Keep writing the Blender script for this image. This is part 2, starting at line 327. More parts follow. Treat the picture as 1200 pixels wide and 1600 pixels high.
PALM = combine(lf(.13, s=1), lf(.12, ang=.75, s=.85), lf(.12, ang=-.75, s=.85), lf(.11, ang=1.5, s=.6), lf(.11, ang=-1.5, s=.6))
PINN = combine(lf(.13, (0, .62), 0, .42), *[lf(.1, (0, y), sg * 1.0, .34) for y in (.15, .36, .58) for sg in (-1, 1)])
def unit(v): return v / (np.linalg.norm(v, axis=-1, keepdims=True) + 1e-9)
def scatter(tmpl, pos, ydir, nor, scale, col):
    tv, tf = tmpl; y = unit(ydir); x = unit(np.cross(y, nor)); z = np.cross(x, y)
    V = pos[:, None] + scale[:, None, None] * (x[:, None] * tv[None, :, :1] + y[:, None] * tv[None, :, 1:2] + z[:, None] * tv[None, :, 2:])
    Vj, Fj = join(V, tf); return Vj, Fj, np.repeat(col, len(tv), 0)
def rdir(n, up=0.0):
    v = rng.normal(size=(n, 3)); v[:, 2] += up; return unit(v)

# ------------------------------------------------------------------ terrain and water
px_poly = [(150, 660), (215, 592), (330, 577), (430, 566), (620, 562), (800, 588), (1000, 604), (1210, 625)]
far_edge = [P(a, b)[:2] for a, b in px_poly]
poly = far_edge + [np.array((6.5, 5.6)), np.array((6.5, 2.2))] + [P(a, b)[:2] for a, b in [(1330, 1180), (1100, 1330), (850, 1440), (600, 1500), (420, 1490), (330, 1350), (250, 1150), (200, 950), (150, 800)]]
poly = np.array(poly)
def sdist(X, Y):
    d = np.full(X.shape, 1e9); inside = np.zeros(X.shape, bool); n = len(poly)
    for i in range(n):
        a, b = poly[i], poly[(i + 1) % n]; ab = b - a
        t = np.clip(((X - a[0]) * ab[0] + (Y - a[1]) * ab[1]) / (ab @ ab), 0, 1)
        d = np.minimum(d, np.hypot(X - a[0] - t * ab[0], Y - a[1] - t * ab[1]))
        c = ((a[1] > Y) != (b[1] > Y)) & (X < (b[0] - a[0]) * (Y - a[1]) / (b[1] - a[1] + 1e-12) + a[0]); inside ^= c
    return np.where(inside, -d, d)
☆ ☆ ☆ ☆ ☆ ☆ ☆
_What the exercise asks_
Write out the material from the first line to the last, exactly.

_Result below_
Keep writing the Blender script for this image. This is part 2, starting at line 327. More parts follow. Treat the picture as 1200 pixels wide and 1600 pixels high.
PALM = combine(lf(.13, s=1), lf(.12, ang=.75, s=.85), lf(.12, ang=-.75, s=.85), lf(.11, ang=1.5, s=.6), lf(.11, ang=-1.5, s=.6))
PINN = combine(lf(.13, (0, .62), 0, .42), *[lf(.1, (0, y), sg * 1.0, .34) for y in (.15, .36, .58) for sg in (-1, 1)])
def unit(v): return v / (np.linalg.norm(v, axis=-1, keepdims=True) + 1e-9)
def scatter(tmpl, pos, ydir, nor, scale, col):
    tv, tf = tmpl; y = unit(ydir); x = unit(np.cross(y, nor)); z = np.cross(x, y)
    V = pos[:, None] + scale[:, None, None] * (x[:, None] * tv[None, :, :1] + y[:, None] * tv[None, :, 1:2] + z[:, None] * tv[None, :, 2:])
    Vj, Fj = join(V, tf); return Vj, Fj, np.repeat(col, len(tv), 0)
def rdir(n, up=0.0):
    v = rng.normal(size=(n, 3)); v[:, 2] += up; return unit(v)

# ------------------------------------------------------------------ terrain and water
px_poly = [(150, 660), (215, 592), (330, 577), (430, 566), (620, 562), (800, 588), (1000, 604), (1210, 625)]
far_edge = [P(a, b)[:2] for a, b in px_poly]
poly = far_edge + [np.array((6.5, 5.6)), np.array((6.5, 2.2))] + [P(a, b)[:2] for a, b in [(1330, 1180), (1100, 1330), (850, 1440), (600, 1500), (420, 1490), (330, 1350), (250, 1150), (200, 950), (150, 800)]]
poly = np.array(poly)
def sdist(X, Y):
    d = np.full(X.shape, 1e9); inside = np.zeros(X.shape, bool); n = len(poly)
    for i in range(n):
        a, b = poly[i], poly[(i + 1) % n]; ab = b - a
        t = np.clip(((X - a[0]) * ab[0] + (Y - a[1]) * ab[1]) / (ab @ ab), 0, 1)
        d = np.minimum(d, np.hypot(X - a[0] - t * ab[0], Y - a[1] - t * ab[1]))
        c = ((a[1] > Y) != (b[1] > Y)) & (X < (b[0] - a[0]) * (Y - a[1]) / (b[1] - a[1] + 1e-12) + a[0]); inside ^= c
    return np.where(inside, -d, d)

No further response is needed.